Anyone who observes these photographs with the same care with which they were made will come away knowing something of these women, something central. While photographing, he interviewed the women, giving a voice to a disenfranchised, marginalized group. The integrity of each image reveals the trust between photographer and subject. Individual and group portraits display pride, dignity and sometimes defiance. Images of family visits are energized, full of action as children reunite with their mothers. These images are honest portrayals of the everyday lives and activities for these women.
This work was supported by fellowships from the National Endowment for The Arts, The Massachusetts Council on the Arts of Humanities, The Artists Foundation, The Polaroid Foundation, and The Massachusetts Prison Art Project.

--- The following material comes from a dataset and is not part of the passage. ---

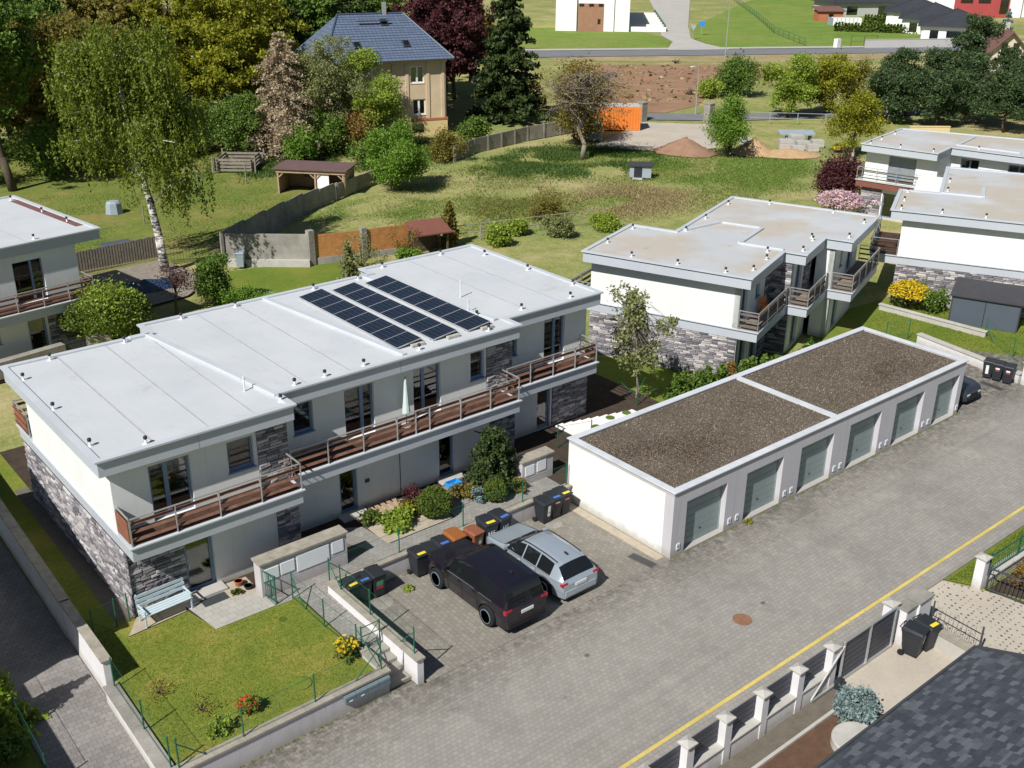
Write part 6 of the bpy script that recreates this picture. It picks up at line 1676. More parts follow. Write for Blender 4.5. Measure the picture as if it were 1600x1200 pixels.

Earlier selection from this project were featured in: Aperture Quarterly's 1983 Spring Edition; Boston Now, The Institute of Contemporary Art; New American Photography, Columbia College of Photography, Chicago IL.
New selections from this same project will also be included in Aperture Quarterlys 2018 Spring Edition, "Prison Nation", accompanied by a traveling exhibition of the same name, opening at The Aperture Foundation Gallery, February 7 - March 7, 2018.
Lueders-Booths photographs are included in important collections, including those of The Addison Gallery of American Art, The Art Institute of Chicago; The DeCordova Museum and Sculpture Park; The Hood Museum; The Fogg Art Museum; The Library of Congress; The Museum of Modern Art, NYC; The Museum of Modern Art, San Francisco CA; The David Rockefeller Center for Latin American Studies at Harvard University.
Jack Lueders-Booth continues to photograph and to teach. He resides at his home and studio, in Cambridge MA.